Sunday, April 29, 2012

The Kaministiqua

Next up is a ship that is making her debut on Michigan Exposures.  I've been interested in ships for a long time but it is only within the past three years that I have tried in earnest to get pictures of them.  I would love to sit back one day and be able to look at one of my own pictures of every ship that regularly travels the Great Lakes.  Living close to Detroit gives me an opportunity to do almost that but there are some ships that never pass Detroit but most of them do.

It seems like there are some ships that regularly pass the Detroit River.  It also seems like there are some ships that pass at times when I can't get down to take their picture.  I am not sure which category this ship falls into but I was happy to get her picture.
 One of the things I've learned about many of the ships on the Great Lakes is that they pass through many owners and many different phases of their life.  This ship is no exception.  She has worn many different outfits in her life which is interesting considered that she hasn't been on the Lakes nearly as long as some other ships.

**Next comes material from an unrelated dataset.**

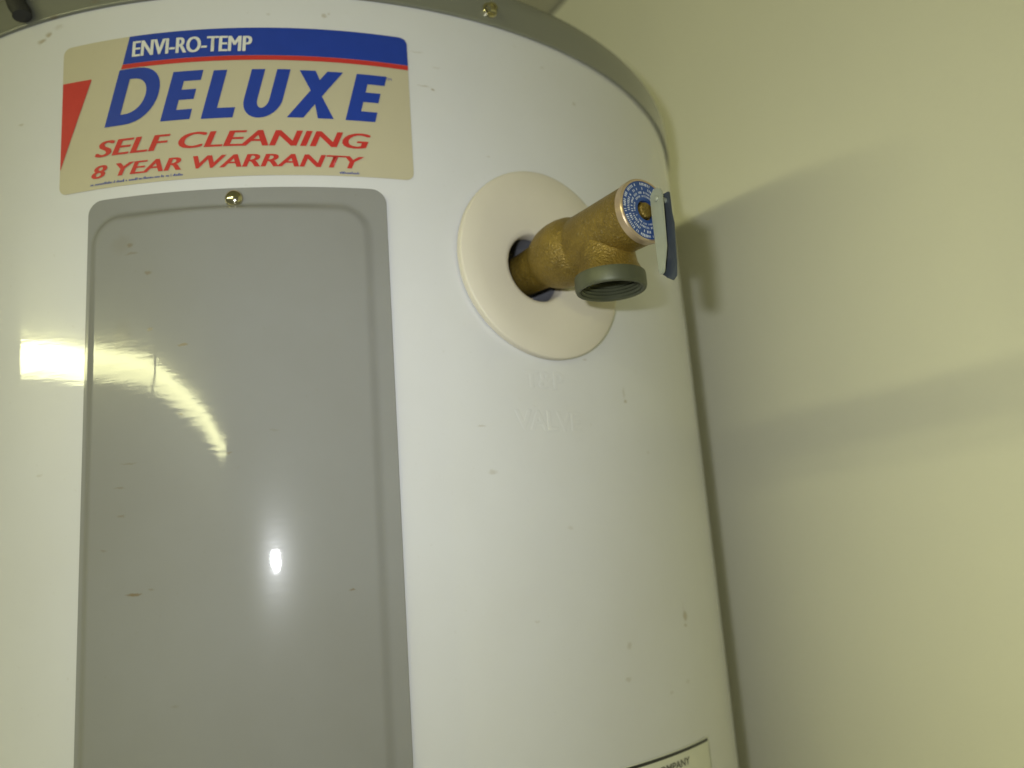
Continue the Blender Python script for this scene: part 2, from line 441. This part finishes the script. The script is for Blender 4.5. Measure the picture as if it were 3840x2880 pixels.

For this series, I started out at Riverside Park.
 She started life in 1983 at the Govan Shipyards in Glasgow Scotland.  She was going to be a salty-laker for Pioneer Shipping.  She started life as the Saskatchewan Pioneer and would be used for grain/ore trade during the shipping season on the Great Lakes and other cargos on the oceans during other months.

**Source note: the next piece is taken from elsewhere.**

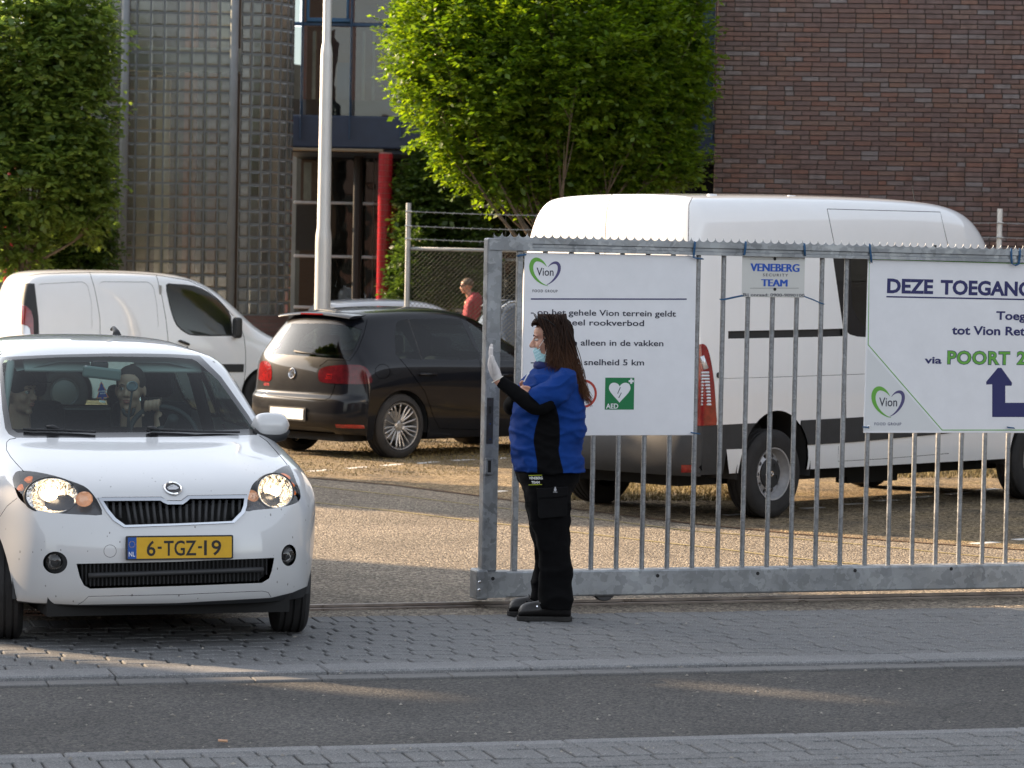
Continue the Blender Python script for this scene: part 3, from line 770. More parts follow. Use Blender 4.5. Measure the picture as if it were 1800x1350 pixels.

But I got a little paranoid about parking my car there, so I moved to another off Jefferson.  This spot looked a little rougher, so I figured I would take the picture of this ship and move on.
 Her delivery date marked the 100th Anniversary of overseas grain shipments via the Great Lakes.
 She and her sisters are unique amongst the salty lakers in that they don't have self-unloading equipment.
 She is powered by a single 10,880 horsepower diesel engine which gives her a speed of almost 14 mph.  She is also equipped with a bow thruster.
 She 730 feet long which permits her to go through the Welland Canal and judging by these pictures almost 700 feet of it is rust.
 In 1991, she was sold to Fednav.   In 1992, she made a trip to Cuba where she picked up sugar for Toronto and Montreal.
 In 1994, she was sold to Canadian Steamship Lines and was renamed Lady Hamilton in 1996 but she still sailed under charter to Fednav.
 In 2006, she was acquired by Voyageur Marine and renamed to Voyageur Pioneer.
 In 2007, she was acquired by Lower Lakes Towing along with one of her sisters.  She continues with the grain trade.
 She was given the Lower Lakes Colors in 2008.
 Given the retirement of other straight deckers, I wonder how much longer she will stay in service.  If you look at the railing in this shot, you can see where people tie their fishing poles.
 It's funny, I see beat up ships all the time but I don't think I've ever seen any this bad.
Although I think it looks kind of neat.  In fact, the way it comes down, it almost looks deliberate.
A shot of her stern.
One parting shot as she heads to Quebec.


Isaac said...

"I would love to sit back one day and be able to look at one of my own pictures of every ship that regularly travels the Great Lakes."
That is my mission too. Good luck.
(we could compare lists)

Donna Rasmussen said...

Thanks for the pictures, I have a website myself, and if you don't mind I"ll post a link to your site there.

No matter what she looks like on the outside, my Husband says she handles great so I guess the inside stuff is running fine..:)

Isaac said...

Canadian straight-deckers will remain because they are the only boats fit to carry grain. Grain is NOT hualed by US-flagged lakers.

Isaac said...

oh and Canada Steamship Lines never owned this ship. Not sure where you heard that.

Isaac said...

I just found it. She was owned by CSL for under two years, but as Saskatchewan Pioneer. She was then sold and renamed Lady Hamilton in 1996.